Na al deze uitbundigheid werd er weer overgeschakeld naar minimalisme door Grid Ravage, het livetrio rond synth-experimentalist Yves De Mey. De electronica wordt in dit geval bijgestaan door drums en cello. Vooral de toevoeging van die eerste pakte goed uit, want het gaf de meanderende synths wat extra structuur. De cello gaf het geheel een warmere toets wanneer hij hoorbaar was, maar dit was jammer genoeg niet altijd het geval. Op andere momenten werd er ook geëxperimenteerd door de strijker pizzicato te spelen, maar toen verdronk hij al helemaal in de geluidsmix. Het optreden had de vibe van een jamsessie, maar dan een met bassy synthesizers in plaats van gitaarsolo’s.

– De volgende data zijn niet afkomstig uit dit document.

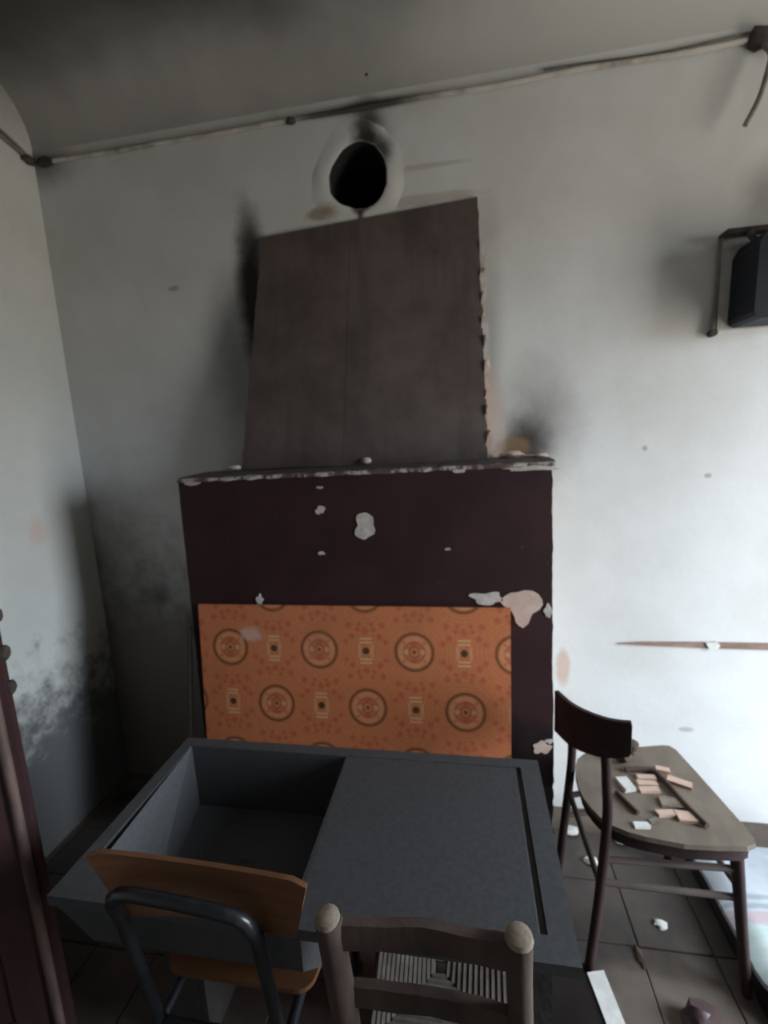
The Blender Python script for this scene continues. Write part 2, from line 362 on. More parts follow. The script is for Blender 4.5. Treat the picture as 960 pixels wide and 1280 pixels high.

Vooral het lange, minimale en op de een of andere manier toch erg intense crescendo op het einde van de show wist ons toch in een trance te brengen, cello of niet.

Als laatste mochten Clara! y Maoupa nog een stomend feestje bouwen met hun avant-reggaeton. De smerige bassen en opwindende percussie werden bijgestaan door ritualistische vocals, wat de muziek een erg bezwerende toon gaf. Clara en Maoupa waren de slangenbezweerders en wij de reptielen die bevolen werden te dansen, orders waar we maar al te graag gehoor aan gaven. De eerste nummers waren nog relatief sloom (op een goeie manier), maar halverwege de show ging het tempo omhoog en werden de onweerstaanbare bangers aaneen gerijgd. Het enige punt waarop de waanzin even stilgelegd werd, was toen Maoupa vanachter zijn DJ-booth kwam om ons te trakteren op een streepje live trompet. Dit optreden was de perfecte afsluiter om ons op een hoge noot naar huis te sturen.

Zo kwam er een einde aan een erg boeiende namiddag/avond. Van deze negen onontgonnen parels was er niemand die ons echt wist te vervelen, en zo zijn we meer dan ooit overtuigd dat de Belgische underground heel wat talent in zich heeft. Nu is het aan het publiek om er ook effectief naar te luisteren.